Bail reform unconstitutional
published: Sunday | October 26, 2008


Anthony Gifford, Contributor

The Government has introduced two measures to restrict the ability of the courts to grant bail to those accused of serious offences. One, the Bail (Amendment) Bill, provides that bail should be granted only if the accused person satisfies the court that bail should be granted. This alters the present position whereby an accused person is entitled to bail unless the court is satisfied that he might fail to surrender, or commit other offences, or interfere with witnesses. The change would apply to cases of murder, firearms, drug dealing, and a number of other serious offences.

This bill also provides for a right of appeal to the prosecution to a judge of the Court of Appeal, against a decision to grant bail. The hearing of such an appeal must commence within 72 hours from the decision, excluding weekends and public holidays.

The power to grant bail

These measures would retain the power to grant bail in the hands of the judiciary, and are not objectionable on constitutional grounds. They might make little difference in practice, since the experience of attorneys-at-law is that in cases of murder and firearms, it is an uphill and usually hopeless struggle to persuade the courts to grant bail.

The second measure, the Bail (Interim Provisions for Specified Offences) Bill, would provide that bail in murder and firearms cases could not be granted at all until a period of 60 days had passed from the date of charge.

The measure has been much criticised by the Jamaican Bar Association and other groups. The danger of it is that it allows the police to detain people for two months without there being any judicial scrutiny of the case. For one of the features of a bail application is that the prosecution is obliged to inform the court of the nature and strength of its case. If their case is weak, the arguments for granting bail are stronger. To deny the right to apply for bail is to give a licence for arbitrary detention.

The right to liberty

The Government has recognised that the measure contravenes the fundamental right to liberty granted by section 15 of the Constitution. That section includes a provision for an accused person to be brought before the court without delay and, if not tried within a reasonable time, to be released on bail. The Government is hoping that the bill will be supported by the votes of not less than two-thirds of the members of the Houses of Parliament. If that happens they assert, relying on section 50 of the Constitution, that the bill will prevail over the provisions of section 15.
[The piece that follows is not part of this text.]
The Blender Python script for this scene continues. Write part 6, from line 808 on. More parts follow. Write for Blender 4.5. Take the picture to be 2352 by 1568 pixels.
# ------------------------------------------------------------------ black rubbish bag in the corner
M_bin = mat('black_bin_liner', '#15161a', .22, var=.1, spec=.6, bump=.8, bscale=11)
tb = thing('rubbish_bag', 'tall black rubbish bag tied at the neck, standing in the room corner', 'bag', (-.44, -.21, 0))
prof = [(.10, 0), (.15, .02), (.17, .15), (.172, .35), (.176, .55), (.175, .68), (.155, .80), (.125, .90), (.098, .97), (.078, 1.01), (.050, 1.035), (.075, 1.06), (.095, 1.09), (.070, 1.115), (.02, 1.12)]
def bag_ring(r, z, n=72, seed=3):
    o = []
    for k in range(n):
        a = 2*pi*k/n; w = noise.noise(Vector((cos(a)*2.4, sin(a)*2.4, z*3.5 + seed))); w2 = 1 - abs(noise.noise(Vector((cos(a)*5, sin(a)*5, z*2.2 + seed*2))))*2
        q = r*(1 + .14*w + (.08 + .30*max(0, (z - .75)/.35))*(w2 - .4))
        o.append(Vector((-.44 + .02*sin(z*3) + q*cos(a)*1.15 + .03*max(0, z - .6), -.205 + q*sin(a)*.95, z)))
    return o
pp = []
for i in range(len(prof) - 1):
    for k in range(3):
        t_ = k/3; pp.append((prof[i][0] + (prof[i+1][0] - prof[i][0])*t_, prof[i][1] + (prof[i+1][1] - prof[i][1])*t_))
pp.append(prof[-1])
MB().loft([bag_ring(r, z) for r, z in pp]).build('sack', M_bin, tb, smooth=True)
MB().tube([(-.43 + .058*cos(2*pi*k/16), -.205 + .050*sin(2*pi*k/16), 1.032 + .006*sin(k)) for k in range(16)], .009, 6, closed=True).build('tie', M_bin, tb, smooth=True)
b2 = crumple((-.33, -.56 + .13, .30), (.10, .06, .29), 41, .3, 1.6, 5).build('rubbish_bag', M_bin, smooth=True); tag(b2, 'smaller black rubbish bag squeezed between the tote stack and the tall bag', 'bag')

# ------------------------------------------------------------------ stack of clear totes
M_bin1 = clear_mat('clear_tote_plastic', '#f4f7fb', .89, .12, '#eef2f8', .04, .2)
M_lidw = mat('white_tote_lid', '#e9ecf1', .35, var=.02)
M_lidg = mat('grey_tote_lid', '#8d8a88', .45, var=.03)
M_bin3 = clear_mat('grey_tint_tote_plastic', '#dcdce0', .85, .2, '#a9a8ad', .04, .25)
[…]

However, there is a more fundamental objection. It is one of the foundations of a democratic society that there should be a separation of powers between the judiciary and the other branches, that is, the executive and the legis-lature. It is unconstitutional for the legislature to usurp a function which is intrinsically within the domain of the judiciary. The power to grant bail is just such a function.

Deeply entrenched

In 2002, an attempt was made in Mauritius to pass a law denying bail to persons accused of terrorism or drug offences. It was passed by the three-quarters majority of Parliament, which was required by the Mauritius Constitution in order to amend the fundamental rights provisions. But even so, the Supreme Court of Mauritius struck down the law because it violated the separation of powers, which was a deeply entrenched element of the Constitution. In 2006, the Privy Council agreed; the case is called The State v Khoyratty and can be downloaded from the Privy Council website.

Basic democratic principles

One judge, Lord Mance, said that "the new scheme would contradict the basic democratic principles of the rule of law and the separation of judicial and executive powers, which serve as a primary protection of individual liberty".

There are differences in detail between the Constitutions of Mauritius and Jamaica, but not of principle. Both are democratic states which respect the rule of law. Our government would be well advised to heed the Mauritius example and withdraw this manifestly unconstitutional proposal.

Lord Anthony Gifford, QC , is an attorney-at-law.